Today a little bit of me died.
When my children were tiny, I read ‘Raising Boys’ a popular parenting book by Steve Biddulph. He writes about the need for, and scarcity of, positive male role models. So I actively sought out these role models through their early years. It’s not easy. My son played youth football. Perhaps the very worst place to find good role models. I met the most hideous people I’ve ever come across on the touchline of youth football matches. Parents getting into fights. Referees strutting arrogantly and playing god. Club officials snarling and intimidating the kids. Players getting into fist fights – with their own teammates. It was a zoo.
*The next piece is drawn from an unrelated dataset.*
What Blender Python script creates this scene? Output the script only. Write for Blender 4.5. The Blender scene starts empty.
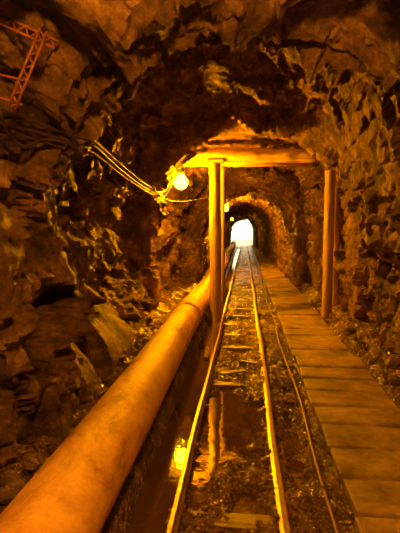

Other sports and interests have exposed us to whole new communities of nutters, zealots, pushy parents with sharp elbows and a wide range of bizarre sociological case studies.
Through all of this, I have seen martial arts as the best place to look for good role models. The men who ran my local karate dojo were extraordinary. Hard men with great sensitivity. They were inspirational. They taught self-reliance, discipline and toughness but they were kind and they commanded great loyalty.
Today I read that the longstanding Sensei is in court facing charges of child molestation. Part of me doesn’t believe it. But that would be naïve. Worse, it has happened before. The inspirational founder of my son’s local basketball team was also prosecuted for a paedophile offence. I liked him too.
Not only is this kind of thing seemingly more common and closer to home than I imagined. It affects exactly the people you most thought you could trust. In leafy Surrey we tend to sigh and stare at our shoes when this sort of thing happens rather than reach for the torches and pitchforks. But it’s profoundly saddening.